◆ **Aim**:
Can you output the records below exactly as they are written?

--- Input records ---

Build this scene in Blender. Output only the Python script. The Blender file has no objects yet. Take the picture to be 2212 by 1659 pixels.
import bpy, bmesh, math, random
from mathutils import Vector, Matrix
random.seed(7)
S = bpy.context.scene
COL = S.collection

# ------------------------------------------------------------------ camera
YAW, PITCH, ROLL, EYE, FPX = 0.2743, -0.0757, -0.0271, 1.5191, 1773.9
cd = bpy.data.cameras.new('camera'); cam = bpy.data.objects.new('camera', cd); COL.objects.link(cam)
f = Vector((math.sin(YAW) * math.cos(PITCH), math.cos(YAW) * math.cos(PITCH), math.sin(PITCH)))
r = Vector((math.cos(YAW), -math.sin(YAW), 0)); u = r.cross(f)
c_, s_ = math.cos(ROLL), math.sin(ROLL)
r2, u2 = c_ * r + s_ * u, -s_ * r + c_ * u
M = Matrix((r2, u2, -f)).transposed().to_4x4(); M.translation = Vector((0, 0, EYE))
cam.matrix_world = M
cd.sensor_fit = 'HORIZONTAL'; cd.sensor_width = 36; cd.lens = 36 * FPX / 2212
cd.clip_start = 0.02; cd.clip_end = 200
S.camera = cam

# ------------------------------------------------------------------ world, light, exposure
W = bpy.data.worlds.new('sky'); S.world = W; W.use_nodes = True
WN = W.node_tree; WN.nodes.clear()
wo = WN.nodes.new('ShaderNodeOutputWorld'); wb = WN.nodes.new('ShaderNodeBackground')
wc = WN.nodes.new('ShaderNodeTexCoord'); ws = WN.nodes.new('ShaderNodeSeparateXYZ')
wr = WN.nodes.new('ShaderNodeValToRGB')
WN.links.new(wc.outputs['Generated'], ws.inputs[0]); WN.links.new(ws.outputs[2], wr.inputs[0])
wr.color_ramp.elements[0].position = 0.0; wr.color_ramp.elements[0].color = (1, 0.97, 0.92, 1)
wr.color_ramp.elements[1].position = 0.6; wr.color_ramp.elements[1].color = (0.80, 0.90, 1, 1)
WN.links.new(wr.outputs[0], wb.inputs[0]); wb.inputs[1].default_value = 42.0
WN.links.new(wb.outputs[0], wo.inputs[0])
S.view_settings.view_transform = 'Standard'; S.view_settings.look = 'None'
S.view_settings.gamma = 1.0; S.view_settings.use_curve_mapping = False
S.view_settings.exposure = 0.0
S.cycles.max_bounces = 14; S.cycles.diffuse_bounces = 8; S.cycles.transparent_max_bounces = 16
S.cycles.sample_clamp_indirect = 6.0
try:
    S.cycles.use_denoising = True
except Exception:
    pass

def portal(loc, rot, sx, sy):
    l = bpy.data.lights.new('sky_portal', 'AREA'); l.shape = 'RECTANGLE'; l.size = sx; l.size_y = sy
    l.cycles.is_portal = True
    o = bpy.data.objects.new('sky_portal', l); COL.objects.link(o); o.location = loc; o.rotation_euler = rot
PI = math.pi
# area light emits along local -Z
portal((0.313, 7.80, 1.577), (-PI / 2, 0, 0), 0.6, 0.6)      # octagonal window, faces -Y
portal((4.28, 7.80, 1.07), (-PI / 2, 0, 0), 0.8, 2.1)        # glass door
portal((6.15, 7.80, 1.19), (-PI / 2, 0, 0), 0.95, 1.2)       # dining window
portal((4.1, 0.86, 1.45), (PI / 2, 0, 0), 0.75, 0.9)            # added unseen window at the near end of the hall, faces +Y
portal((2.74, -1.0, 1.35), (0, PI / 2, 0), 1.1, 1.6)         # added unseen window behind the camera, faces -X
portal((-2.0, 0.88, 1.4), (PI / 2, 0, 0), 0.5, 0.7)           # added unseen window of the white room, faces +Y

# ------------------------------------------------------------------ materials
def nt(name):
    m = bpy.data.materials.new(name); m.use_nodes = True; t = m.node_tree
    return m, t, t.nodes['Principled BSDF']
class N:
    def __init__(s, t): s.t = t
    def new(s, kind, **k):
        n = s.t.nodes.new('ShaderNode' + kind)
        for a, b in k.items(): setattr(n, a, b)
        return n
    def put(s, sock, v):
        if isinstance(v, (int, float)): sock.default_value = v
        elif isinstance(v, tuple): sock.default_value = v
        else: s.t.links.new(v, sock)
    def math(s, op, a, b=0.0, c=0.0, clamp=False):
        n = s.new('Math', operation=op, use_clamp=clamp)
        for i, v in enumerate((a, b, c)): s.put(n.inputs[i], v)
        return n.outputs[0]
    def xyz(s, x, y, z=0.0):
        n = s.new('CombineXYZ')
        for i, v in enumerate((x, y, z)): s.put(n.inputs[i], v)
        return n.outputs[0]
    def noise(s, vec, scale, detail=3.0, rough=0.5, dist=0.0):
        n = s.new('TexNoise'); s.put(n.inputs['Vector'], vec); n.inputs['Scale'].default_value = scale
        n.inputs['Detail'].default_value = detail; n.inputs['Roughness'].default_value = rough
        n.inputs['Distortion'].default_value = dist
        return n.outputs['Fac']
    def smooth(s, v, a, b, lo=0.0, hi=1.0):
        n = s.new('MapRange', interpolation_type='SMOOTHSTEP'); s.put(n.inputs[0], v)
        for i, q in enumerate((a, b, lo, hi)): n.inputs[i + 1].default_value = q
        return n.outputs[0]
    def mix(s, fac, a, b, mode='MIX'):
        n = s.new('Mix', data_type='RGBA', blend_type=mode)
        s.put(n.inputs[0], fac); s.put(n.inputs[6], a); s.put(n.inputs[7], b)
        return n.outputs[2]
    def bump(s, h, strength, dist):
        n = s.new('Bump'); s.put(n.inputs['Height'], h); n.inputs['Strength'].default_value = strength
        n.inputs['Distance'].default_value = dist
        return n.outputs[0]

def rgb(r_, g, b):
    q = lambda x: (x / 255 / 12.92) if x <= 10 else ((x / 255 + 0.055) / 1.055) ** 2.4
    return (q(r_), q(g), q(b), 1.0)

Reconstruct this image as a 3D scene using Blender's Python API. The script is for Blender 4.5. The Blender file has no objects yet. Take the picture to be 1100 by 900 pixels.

---

◆ **Exercise output**:
Build this scene in Blender. Output only the Python script. The Blender file has no objects yet. Take the picture to be 2212 by 1659 pixels.
import bpy, bmesh, math, random
from mathutils import Vector, Matrix
random.seed(7)
S = bpy.context.scene
COL = S.collection

# ------------------------------------------------------------------ camera
YAW, PITCH, ROLL, EYE, FPX = 0.2743, -0.0757, -0.0271, 1.5191, 1773.9
cd = bpy.data.cameras.new('camera'); cam = bpy.data.objects.new('camera', cd); COL.objects.link(cam)
f = Vector((math.sin(YAW) * math.cos(PITCH), math.cos(YAW) * math.cos(PITCH), math.sin(PITCH)))
r = Vector((math.cos(YAW), -math.sin(YAW), 0)); u = r.cross(f)
c_, s_ = math.cos(ROLL), math.sin(ROLL)
r2, u2 = c_ * r + s_ * u, -s_ * r + c_ * u
M = Matrix((r2, u2, -f)).transposed().to_4x4(); M.translation = Vector((0, 0, EYE))
cam.matrix_world = M
cd.sensor_fit = 'HORIZONTAL'; cd.sensor_width = 36; cd.lens = 36 * FPX / 2212
cd.clip_start = 0.02; cd.clip_end = 200
S.camera = cam

# ------------------------------------------------------------------ world, light, exposure
W = bpy.data.worlds.new('sky'); S.world = W; W.use_nodes = True
WN = W.node_tree; WN.nodes.clear()
wo = WN.nodes.new('ShaderNodeOutputWorld'); wb = WN.nodes.new('ShaderNodeBackground')
wc = WN.nodes.new('ShaderNodeTexCoord'); ws = WN.nodes.new('ShaderNodeSeparateXYZ')
wr = WN.nodes.new('ShaderNodeValToRGB')
WN.links.new(wc.outputs['Generated'], ws.inputs[0]); WN.links.new(ws.outputs[2], wr.inputs[0])
wr.color_ramp.elements[0].position = 0.0; wr.color_ramp.elements[0].color = (1, 0.97, 0.92, 1)
wr.color_ramp.elements[1].position = 0.6; wr.color_ramp.elements[1].color = (0.80, 0.90, 1, 1)
WN.links.new(wr.outputs[0], wb.inputs[0]); wb.inputs[1].default_value = 42.0
WN.links.new(wb.outputs[0], wo.inputs[0])
S.view_settings.view_transform = 'Standard'; S.view_settings.look = 'None'
S.view_settings.gamma = 1.0; S.view_settings.use_curve_mapping = False
S.view_settings.exposure = 0.0
S.cycles.max_bounces = 14; S.cycles.diffuse_bounces = 8; S.cycles.transparent_max_bounces = 16
S.cycles.sample_clamp_indirect = 6.0
try:
    S.cycles.use_denoising = True
except Exception:
    pass

def portal(loc, rot, sx, sy):
    l = bpy.data.lights.new('sky_portal', 'AREA'); l.shape = 'RECTANGLE'; l.size = sx; l.size_y = sy
    l.cycles.is_portal = True
    o = bpy.data.objects.new('sky_portal', l); COL.objects.link(o); o.location = loc; o.rotation_euler = rot
PI = math.pi
# area light emits along local -Z
portal((0.313, 7.80, 1.577), (-PI / 2, 0, 0), 0.6, 0.6)      # octagonal window, faces -Y
portal((4.28, 7.80, 1.07), (-PI / 2, 0, 0), 0.8, 2.1)        # glass door
portal((6.15, 7.80, 1.19), (-PI / 2, 0, 0), 0.95, 1.2)       # dining window
portal((4.1, 0.86, 1.45), (PI / 2, 0, 0), 0.75, 0.9)            # added unseen window at the near end of the hall, faces +Y
portal((2.74, -1.0, 1.35), (0, PI / 2, 0), 1.1, 1.6)         # added unseen window behind the camera, faces -X
portal((-2.0, 0.88, 1.4), (PI / 2, 0, 0), 0.5, 0.7)           # added unseen window of the white room, faces +Y

# ------------------------------------------------------------------ materials
def nt(name):
    m = bpy.data.materials.new(name); m.use_nodes = True; t = m.node_tree
    return m, t, t.nodes['Principled BSDF']
class N:
    def __init__(s, t): s.t = t
    def new(s, kind, **k):
        n = s.t.nodes.new('ShaderNode' + kind)
        for a, b in k.items(): setattr(n, a, b)
        return n
    def put(s, sock, v):
        if isinstance(v, (int, float)): sock.default_value = v
        elif isinstance(v, tuple): sock.default_value = v
        else: s.t.links.new(v, sock)
    def math(s, op, a, b=0.0, c=0.0, clamp=False):
        n = s.new('Math', operation=op, use_clamp=clamp)
        for i, v in enumerate((a, b, c)): s.put(n.inputs[i], v)
        return n.outputs[0]
    def xyz(s, x, y, z=0.0):
        n = s.new('CombineXYZ')
        for i, v in enumerate((x, y, z)): s.put(n.inputs[i], v)
        return n.outputs[0]
    def noise(s, vec, scale, detail=3.0, rough=0.5, dist=0.0):
        n = s.new('TexNoise'); s.put(n.inputs['Vector'], vec); n.inputs['Scale'].default_value = scale
        n.inputs['Detail'].default_value = detail; n.inputs['Roughness'].default_value = rough
        n.inputs['Distortion'].default_value = dist
        return n.outputs['Fac']
    def smooth(s, v, a, b, lo=0.0, hi=1.0):
        n = s.new('MapRange', interpolation_type='SMOOTHSTEP'); s.put(n.inputs[0], v)
        for i, q in enumerate((a, b, lo, hi)): n.inputs[i + 1].default_value = q
        return n.outputs[0]
    def mix(s, fac, a, b, mode='MIX'):
        n = s.new('Mix', data_type='RGBA', blend_type=mode)
        s.put(n.inputs[0], fac); s.put(n.inputs[6], a); s.put(n.inputs[7], b)
        return n.outputs[2]
    def bump(s, h, strength, dist):
        n = s.new('Bump'); s.put(n.inputs['Height'], h); n.inputs['Strength'].default_value = strength
        n.inputs['Distance'].default_value = dist
        return n.outputs[0]

def rgb(r_, g, b):
    q = lambda x: (x / 255 / 12.92) if x <= 10 else ((x / 255 + 0.055) / 1.055) ** 2.4
    return (q(r_), q(g), q(b), 1.0)

Reconstruct this image as a 3D scene using Blender's Python API. The script is for Blender 4.5. The Blender file has no objects yet. Take the picture to be 1100 by 900 pixels.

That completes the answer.